The Senate's approach to comprehensive immigration reform includes a bipartisan, labor-management compromise on agriculture. The House Judiciary Committee, chaired by Rep. Bob Goodlatte, R-Va., last month rejected that compromise. Instead, it approved Goodlatte's "Agricultural Guestworker Act," which would expand employer access to exploitable and cheap guestworkers. Doing so would pave the way for employers to hire foreign guestworkers over U.S. citizens and legal permanent residents, while making life even harder for those currently harvesting crops across the country. The bill is both anti-U.S. worker and anti-immigrant; it needs to be stopped.

While undocumented immigrants compose more than half of the farm labor force nationally, there are still hundreds of thousands of U.S. citizens and legal permanent residents working on farms in New York and the nation. The provisions in this flawed bill would give incentives to employers to displace these U.S. workers by providing access to cheap, exploitable guestworkers. It's bad for U.S. workers and for the guestworkers left to do the work.

New York's farms, which generate almost $4.4 billion annually in value from dairies, fruit orchards and other agricultural products, are important contributors in the state's economy.

Gibson surely is aware that for decades some New York growers of apples and other crops have used — and sometimes abused — Jamaican, Mexican and other foreign workers under the H-2A agricultural guestworker program.

It's time to modernize agricultural labor by granting undocumented farmworkers already hard at work a road map to a true immigration status and citizenship. The Goodlatte Agricultural Guestworker Act does just the opposite by marginalizing farmworkers. Undocumented workers already working in the fields would essentially be required to self-deport with only the hope of obtaining a new job offer and guestworker visa. The bill would cause farmworkers with spouses and children living here in the U.S. to suffer separation and hardship.

The Goodlatte program would allow employers to bring in 500,000 new agricultural guestworkers per year in addition to those undocumented workers who return home and are brought back on guestworker visas. Neither the current undocumented farmworkers nor the future farmworkers would have the opportunity to earn immigration status and the freedoms of citizenship.

There is a compelling alternative to this one-sided bill. The Senate's immigration reform bill includes a compromise for agriculture that has broad support and resulted from months of difficult negotiations between major agribusiness groups, organizations like mine that assist farmworkers and a bipartisan group of senators.

The Senate bill would stabilize the farm labor workforce and ensure a secure food supply by granting experienced undocumented farmworkers and their family members who meet eligibility an opportunity to keep working, obtain legal immigration status and to earn lawful permanent residency.

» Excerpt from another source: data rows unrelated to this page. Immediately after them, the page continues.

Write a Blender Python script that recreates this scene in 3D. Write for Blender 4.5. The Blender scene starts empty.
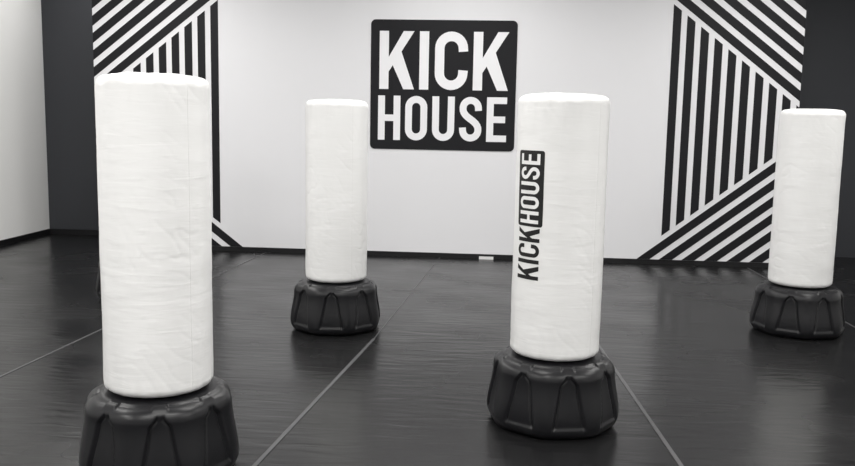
import bpy, bmesh, math
from mathutils import Matrix, Vector, noise
scene = bpy.context.scene
scene.view_settings.view_transform = 'Standard'
scene.view_settings.look = 'None'
PI = math.pi

# ------------------------------------------------------------ materials
def mat(name, col, rough=0.5, spec=0.5, bump=None, coat=0.0):
    m = bpy.data.materials.new(name); m.use_nodes = True
    nt = m.node_tree; b = nt.nodes['Principled BSDF']
    b.inputs['Base Color'].default_value = (*col, 1)
    b.inputs['Roughness'].default_value = rough
    b.inputs['Specular IOR Level'].default_value = spec
    b.inputs['Coat Weight'].default_value = coat
    if bump:
        sc, strength, dist = bump
        tc = nt.nodes.new('ShaderNodeTexCoord'); mp = nt.nodes.new('ShaderNodeMapping')
        mp.inputs['Scale'].default_value = sc
        n = nt.nodes.new('ShaderNodeTexNoise'); n.inputs['Scale'].default_value = 1.0
        n.inputs['Detail'].default_value = 3
        bp = nt.nodes.new('ShaderNodeBump'); bp.inputs['Strength'].default_value = strength
        bp.inputs['Distance'].default_value = dist
        nt.links.new(tc.outputs['Object'], mp.inputs['Vector'])
        nt.links.new(mp.outputs[0], n.inputs['Vector'])
        nt.links.new(n.outputs['Fac'], bp.inputs['Height'])
        nt.links.new(bp.outputs[0], b.inputs['Normal'])
    return m

M_wall = mat('white_wall_paint', (0.74, 0.74, 0.76), 0.7, 0.3, ((60, 60, 60), 0.05, 0.002))
M_wall2 = mat('warm_white_wall_brightened', (0.87, 0.87, 0.86), 0.7, 0.3, ((60, 60, 60), 0.05, 0.002))  # warm white, lightened in colour to make up for weak light on wall_left
M_dark = mat('charcoal_wall_paint', (0.042, 0.044, 0.05), 0.6, 0.3)
M_black = mat('black_vinyl_graphic', (0.010, 0.010, 0.012), 0.6, 0.2)
M_whiteg = mat('white_vinyl_graphic', (0.80, 0.80, 0.82), 0.6, 0.3)
M_bagprint = mat('black_bag_print', (0.012, 0.012, 0.012), 0.5, 0.3)
M_bagprintw = mat('white_bag_print', (0.80, 0.80, 0.80), 0.5, 0.3)
M_base = mat('black_molded_plastic', (0.008, 0.008, 0.0095), 0.36, 0.34, ((160, 160, 160), 0.12, 0.001))
M_ceil = mat('ceiling_paint', (0.78, 0.78, 0.78), 0.9, 0.2)
M_trim = mat('black_rubber_baseboard', (0.008, 0.008, 0.009), 0.5, 0.3)
M_metal = mat('light_housing', (0.6, 0.6, 0.6), 0.5)
M_plast = mat('white_plastic', (0.75, 0.75, 0.75), 0.4)

# wrinkled bag vinyl
M_bag = bpy.data.materials.new('white_bag_vinyl'); M_bag.use_nodes = True
nt = M_bag.node_tree; b = nt.nodes['Principled BSDF']
b.inputs['Base Color'].default_value = (0.82, 0.82, 0.815, 1); b.inputs['Roughness'].default_value = 0.30
tc = nt.nodes.new('ShaderNodeTexCoord')
prev = None
for sc, st, dist, det, warp in (((2.5,2.5,9), 0.42, 0.010, 2, 0), ((5,5,34), 0.40, 0.004, 2, 0.6)):
    mp = nt.nodes.new('ShaderNodeMapping'); mp.inputs['Scale'].default_value = sc
    n = nt.nodes.new('ShaderNodeTexNoise'); n.inputs['Scale'].default_value = 1; n.inputs['Detail'].default_value = det
    n.inputs['Distortion'].default_value = warp
    bp = nt.nodes.new('ShaderNodeBump'); bp.inputs['Strength'].default_value = st; bp.inputs['Distance'].default_value = dist
    nt.links.new(tc.outputs['Object'], mp.inputs['Vector']); nt.links.new(mp.outputs[0], n.inputs['Vector'])
    nt.links.new(n.outputs['Fac'], bp.inputs['Height'])
    if prev: nt.links.new(prev.outputs[0], bp.inputs['Normal'])
    prev = bp
nt.links.new(prev.outputs[0], b.inputs['Normal'])

# floor mat material
M_floor = bpy.data.materials.new('black_vinyl_mat'); M_floor.use_nodes = True
nt = M_floor.node_tree; b = nt.nodes['Principled BSDF']
tc = nt.nodes.new('ShaderNodeTexCoord')
def nz(scale, detail=3, rot=0.0, dist=0.0):
    mp = nt.nodes.new('ShaderNodeMapping'); mp.inputs['Scale'].default_value = scale
    mp.inputs['Rotation'].default_value = (0, 0, rot)
    n = nt.nodes.new('ShaderNodeTexNoise'); n.inputs['Scale'].default_value = 1; n.inputs['Detail'].default_value = detail
    n.inputs['Distortion'].default_value = dist
    nt.links.new(tc.outputs['Object'], mp.inputs['Vector']); nt.links.new(mp.outputs[0], n.inputs['Vector'])
    return n
n1 = nz((2.6, 13, 1), 1.5, 0.05, 0.7)
n2 = nz((1.2, 1.6, 1), 2)
n3 = nz((150, 150, 1), 2)
rr = nt.nodes.new('ShaderNodeMapRange'); rr.inputs[1].default_value = 0.3; rr.inputs[2].default_value = 0.7
rr.inputs[3].default_value = 0.20; rr.inputs[4].default_value = 0.30
nt.links.new(n2.outputs['Fac'], rr.inputs[0]); nt.links.new(rr.outputs[0], b.inputs['Roughness'])
b.inputs['Base Color'].default_value = (0.010, 0.010, 0.0105, 1)
bp = nt.nodes.new('ShaderNodeBump'); bp.inputs['Strength'].default_value = 0.36; bp.inputs['Distance'].default_value = 0.010
bp2 = nt.nodes.new('ShaderNodeBump'); bp2.inputs['Strength'].default_value = 0.10; bp2.inputs['Distance'].default_value = 0.0008
nt.links.new(n1.outputs['Fac'], bp.inputs['Height'])
nt.links.new(n3.outputs['Fac'], bp2.inputs['Height']); nt.links.new(bp.outputs[0], bp2.inputs['Normal'])
nt.links.new(bp2.outputs[0], b.inputs['Normal'])
b.inputs['Specular IOR Level'].default_value = 0.30
M_seam = mat('mat_seam_tape', (0.075, 0.075, 0.078), 0.4, 0.4)

# ------------------------------------------------------------ helpers
def obj_from(name, verts, faces, m, smooth=False, parent=None):
    me = bpy.data.meshes.new(name); me.from_pydata([tuple(v) for v in verts], [], faces); me.update()
    if smooth:
        for p in me.polygons: p.use_smooth = True
    o = bpy.data.objects.new(name, me); scene.collection.objects.link(o)
    me.materials.append(m)
    if parent: o.parent = parent
    return o

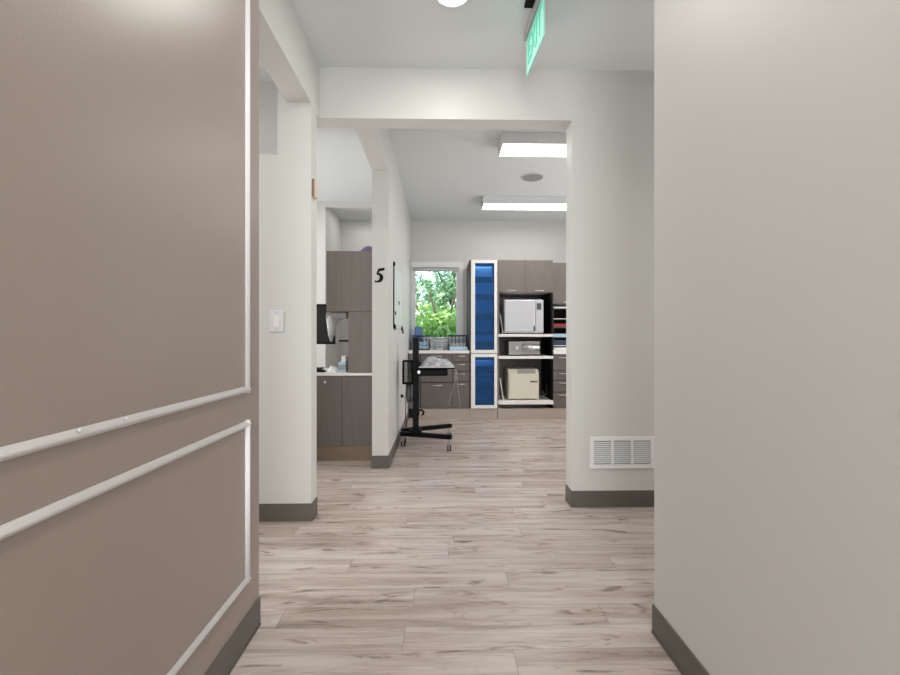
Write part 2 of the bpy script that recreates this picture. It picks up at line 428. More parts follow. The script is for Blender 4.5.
def can(x, y, label, power):
    t = thing('recessed_downlight', label, 'ceiling light', (x, y, CEIL), 'round downlights along the corridor ceiling')
    mb = MB(); n = 40
    ring = bmesh.new(); a = []
    for (r, z) in ((.094, CEIL-.0005), (.092, CEIL-.006), (.078, CEIL-.007), (.074, CEIL-.0005)):
        a.append([ring.verts.new((x+r*math.cos(2*PI*k/n), y+r*math.sin(2*PI*k/n), z)) for k in range(n)])
    for u, v in zip(a, a[1:]):
        for k in range(n): ring.faces.new((u[k], v[k], v[(k+1) % n], u[(k+1) % n]))
    mb.merge(ring); mb.build('trim_ring', m_plas, t)
    MB().disc((x, y, CEIL-.0045), .076, .004).build('lens', m_lamp, t)
    d = bpy.data.lights.new('downlight_lamp', 'AREA'); d.shape = 'DISK'; d.size = .14; d.energy = power; d.color = (1, .97, .93)
    o = bpy.data.objects.new('downlight_lamp', d); link(o, t); o.location = (0, 0, -.012)
    return t
can(.055, 2.175, 'round bright downlight cut by the top edge of the picture', 5)
can(.055, .75, 'round downlight in the corridor ceiling above the camera', 7)
can(.055, -.9, 'round downlight in the corridor ceiling behind the camera', 9)

# exit sign: edge-lit plate hung lengthwise along the corridor
far = Vector((.464, 2.42, 0)); near = Vector((.481, 2.085, 0))
t = thing('exit_sign', 'green edge lit exit sign hanging from the corridor ceiling', 'exit sign', (.472, 2.25, 2.45))
u = (near-far).normalized()
def plate(h0, h1, th, m, name, ext=0, off=0, par=None, bev=0):
    mb = MB(); side = Vector((-u.y, u.x, 0))*off
    mb.bar(far-u*ext+side+Vector((0, 0, (h0+h1)/2)), near+u*ext+side+Vector((0, 0, (h0+h1)/2)), th, h1-h0, bev)
    return mb.build(name, m, par)
pl = plate(2.46, 2.665, .006, m_exitp, 'panel', 0, 0, t)
plate(2.655, 2.70, .034, m_gray, 'housing', .008, 0, t, .004)
MB().box(.415, .480, 2.13, 2.245, 2.70, CEIL, .004).build('ceiling_mount', m_black, t)
def letters(word, mat, par, M4, size, name='letters', depth=.002, shear=0):
    cu = bpy.data.curves.new('txt', 'FONT'); cu.body = word; cu.size = size; cu.extrude = depth/2; cu.shear = shear
    cu.align_x = 'CENTER'; cu.align_y = 'CENTER'
    o = bpy.data.objects.new('txt', cu); COL.objects.link(o); bpy.context.view_layer.update()
    dg = bpy.context.evaluated_depsgraph_get(); me = bpy.data.meshes.new_from_object(o.evaluated_get(dg))
    bpy.data.objects.remove(o); b = MB(); b.bm.from_mesh(me); bmesh.ops.transform(b.bm, matrix=M4, verts=b.bm.verts)
    return b.build(name, mat, par)
c = (far+near)/2
for sgn in (-1, 1):
    ux = u*(-1 if sgn == -1 else 1); up = Vector((0, 0, 1)); nn = ux.cross(up)
    # text reads left to right when seen from the outside of each face
    if (nn.x < 0) != (sgn < 0): ux = -ux; nn = ux.cross(up)
    Mx = Matrix.Identity(4)
    for i in range(3): Mx[i][0] = ux[i]; Mx[i][1] = up[i]; Mx[i][2] = nn[i]; Mx[i][3] = (c+nn*.0045)[i]
    Mx[2][3] = 2.56
    letters('EXIT', m_exitl, pl, Mx @ Matrix.Diagonal((.9, 1.25, 1, 1)), .15)

# ------------------------------------------------------------ vent, switch, chime, number
vx0, vx1, vz0, vz1 = WX(589.5, YW), WX(589.5, YW)+.405, WZ(600, 468.3, YW), WZ(600, 436.5, YW)
t = thing('air_vent', 'white return air grille with three louvred bays low on the wall', 'vent', ((vx0+vx1)/2, YW, vz0))
mb = MB(); fy = YW-.010; ww = .026
mb.box(vx0, vx1, fy, YW, vz0, vz0+ww, .002).box(vx0, vx1, fy, YW, vz1-ww, vz1, .002)
mb.box(vx0, vx0+ww, fy, YW, vz0+ww, vz1-ww, .002).box(vx1-ww, vx1, fy, YW, vz0+ww, vz1-ww, .002)
bays = []; iw = (vx1-vx0-2*ww-2*.017)/3
for k in (1, 2):
    xx = vx0+ww+k*iw+(k-1)*.017; mb.box(xx, xx+.017, fy+.001, YW, vz0+ww, vz1-ww, .001)
mb.build('frame', m_trim, t)
MB().box(vx0+ww, vx1-ww, YW-.0015, YW-.0005, vz0+ww, vz1-ww).build('shade_sheet', M('vent_shadow', (96, 95, 92), .8), t)  # dark sheet on the wall paints in the shade behind the louvres
for k in range(3):
    x0 = vx0+ww+k*(iw+.017); mb = MB()
    for j in range(11):
        z = vz0+ww+.006+j*(vz1-vz0-2*ww-.008)/11
        mb.prism([(YW-.008, z), (YW-.002, z+.0075), (YW-.002, z+.0090), (YW-.008, z+.0015)], 'x', x0+.0005, x0+iw-.0005)
    mb.build('louvre', m_fix, t)

sx0, sx1, sz0, sz1 = WX(270, 2.6), WX(284, 2.6), WZ(277, 332, 2.6), WZ(277, 310.3, 2.6)
t = thing('light_switch', 'white rocker light switch on the pale wall by the taupe wall', 'light switch', ((sx0+sx1)/2, 2.6, sz0))
MB().box(sx0, sx1, 2.593, 2.6, sz0, sz1, .003).build('plate', m_plas, t)
xm, zm = (sx0+sx1)/2, (sz0+sz1)/2
MB().prism([(2.5925, zm-.033), (2.588, zm-.033), (2.5905, zm), (2.5925, zm+.033)], 'x', xm-.016, xm+.016).build('rocker', m_white, t)
for s in (-1, 1): MB().cyl((xm, 2.5925, zm+s*.048), (xm, 2.5915, zm+s*.048), .003, n=10).build('screw', m_gray, t)

t = thing('door_chime', 'small tan box with a bronze edge high on the wall end', 'chime', (-.745, 2.63, 1.865))
MB().box(-.745, -.727, 2.618, 2.665, 1.865, 1.972, .004).build('cover', m_tan, t)
MB().box(-.745, -.731, 2.610, 2.618, 1.868, 1.969, .002).build('edge_strip', m_bronze, t)

def stroke(mb, pts, Yf, th):          # pts = (x, z, halfwidth); calligraphic stroke
    t = bmesh.new(); A = []
    P = [Vector((p[0], p[1])) for p in pts]
    for i, p in enumerate(pts):
        d = (P[min(i+1, len(P)-1)]-P[max(i-1, 0)]).normalized(); n = Vector((-d.y, d.x))
        a, b = P[i]+n*p[2], P[i]-n*p[2]
        A.append([t.verts.new((q.x, y, q.y)) for q in (a, b) for y in (Yf, Yf-th)])
    for u, v in zip(A, A[1:]):
        for i, j in ((0, 1), (1, 3), (3, 2), (2, 0)): t.faces.new((u[i], u[j], v[j], v[i]))
    t.faces.new((A[0][0], A[0][1], A[0][3], A[0][2])); t.faces.new((A[-1][0], A[-1][1], A[-1][3], A[-1][2]))
    bmesh.ops.recalc_face_normals(t, faces=t.faces[:]); mb.merge(t)
mb = MB(); h = .118; x0 = WX(374.6, YP); z0 = WZ(379, 282.4, YP)
def P5(u, v, wd): return (x0+(u+v*.16)*h*.60, z0+v*h, wd*h)
stroke(mb, [P5(.34, .86, .085), P5(.60, .87, .09), P5(.86, .90, .085), P5(.98, .97, .05)], YP-.001, .006)
stroke(mb, [P5(.37, .90, .06), P5(.30, .74, .06), P5(.22, .54, .06)], YP-.001, .006)
stroke(mb, [P5(.22, .54, .05)] + [P5(.36+.38*math.sin(a), .31+.25*math.cos(a), .06+.065*max(0, math.sin(a))) for a in [i*PI/12 for i in range(0, 13)]]
       + [P5(.16, .045, .055), P5(.04, .10, .075)], YP-.001, .006)
o = mb.build('room_number', m_black); tag(o, 'black raised italic number 5 on the end of the dividing wall', 'room number')

# ------------------------------------------------------------ sterilisation room cabinets
def handle(x0, x1, z, yf, par, vertical=False):
    mb = MB(); mb.tube([(x0, yf, z), (x0, yf-.022, z), (x1, yf-.022, z), (x1, yf, z)], .005, 8)
    return mb.build('handle', m_chrome, par)
def X(px, y=YC): return WX(px, y)
def Z(py, y=YC, px=460): return WZ(px, py, y)
yb = YB-.003
zc1 = Z(350.4); zc0 = Z(353.4)        # counter top and its lower edge
zp = .138                             # plinth height
xa, xb = XP1+.008, X(469.5)-.002
xs = X(452.5)
# base cabinets at left
t = thing('drawer_unit', 'wide taupe base unit with deep drawers behind the mobile stand', 'cabinet', ((xa+xs)/2, 6.1, 0), 'taupe base units in the far room')
MB().box(xa, xs-.001, YC+.02, yb, zp, zc0-.001).build('body', m_in, t)
MB().box(xa, xs-.001, YC+.004, YC+.02, 0, zp).build('plinth', m_plinth, t)
for (za, zb) in ((zp+.003, Z(383)), (Z(382.2), Z(369)), (Z(368.2), zc0-.004)):
    for (p0, p1) in ((xa, X(420)), (X(420.8), xs-.003)):
        d = MB().box(p0+.001, p1-.001, YC, YC+.019, za, zb, .0015).build('drawer', m_cabd, t)
        if p1-p0 > .2: handle((p0+p1)/2-.07, (p0+p1)/2+.07, zb-.03, YC, d)
t = thing('drawer_unit', 'narrow taupe drawer stack touching the blue glass cabinet', 'cabinet', ((xs+xb)/2, 6.1, 0), 'taupe base units in the far room')
MB().box(xs, xb, YC+.02, yb, zp, zc0-.001).build('body', m_in, t)
MB().box(xs, xb, YC+.004, YC+.02, 0, zp).build('plinth', m_plinth, t)
for (za, zb) in ((Z(361.5), zc0-.004), (Z(371), Z(362.3)), (Z(381), Z(371.8)), (zp+.003, Z(381.8))):
    d = MB().box(xs+.001, xb-.001, YC, YC+.019, za, zb, .0015).build('drawer', m_cabd, t)
    handle((xs+xb)/2-.05, (xs+xb)/2+.05, zb-.03, YC, d)
o = MB().box(xa, xb, YC-.02, yb, zc0, zc1, .003).build('countertop', m_white); tag(o, 'white countertop under the window carrying baskets', 'countertop')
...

That's a more humane and sensible approach. Gibson should push for it.

Goodlatte claims his bill would put "farmers in the driver's seat," but instead it's essentially throwing the men and women who are working on farms and ranches today under the bus. The farmworkers putting food on our tables deserve better. Instead of pushing them farther into the margins of society, it's time we acknowledge their value and honor their difficult work.